All the stats suggest that Australia were the better side, as did much of the televisual evidence. But they weren't that much better than England and, at key moments, were worse. Just. But when England were bad - Cardiff for all bar the last session and Headingley - they were abysmal. So while the celebrations were far more muted than four years ago, there was good reason other than that Trafalgar Square nonsense was toe-curlingly embarrassing.
Has it erased any memory of the drubbing handed out last time in Australia? Of course not, even if Sky TV airbrushed it completely from history, but times have changed and Australia suddenly find themselves down from first to fourth in the Test rankings. South Africa assume the top spot and where are England next? Yep, South Africa, so four of the top six should feel right at home as England start life AF - After Fred.
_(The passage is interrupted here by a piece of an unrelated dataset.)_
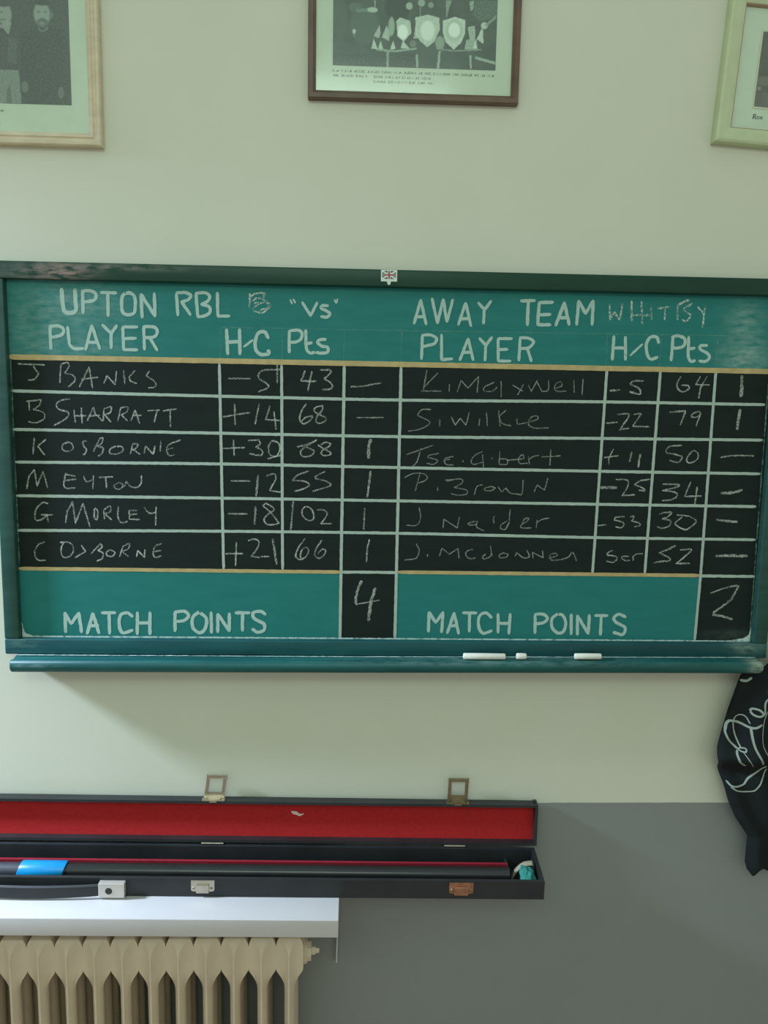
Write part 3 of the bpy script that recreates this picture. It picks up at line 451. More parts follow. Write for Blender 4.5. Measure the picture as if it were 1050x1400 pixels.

It's to the shorter forms of the game now, with two Twenty20s and seven (why?) one-dayers. England warmed up by being characteristically useless against Ireland while Australia belted Scotland all over Edinburgh. These 50-over matches come just after the ECB decided that 50-over cricket isn't for the likes of them, reducing the one domestic 50-over competition - the FP Trophy - to a 40-over format. Great planning. Presumably that'll be to prepare cricketers for the international 40-over game. Which doesn't exist.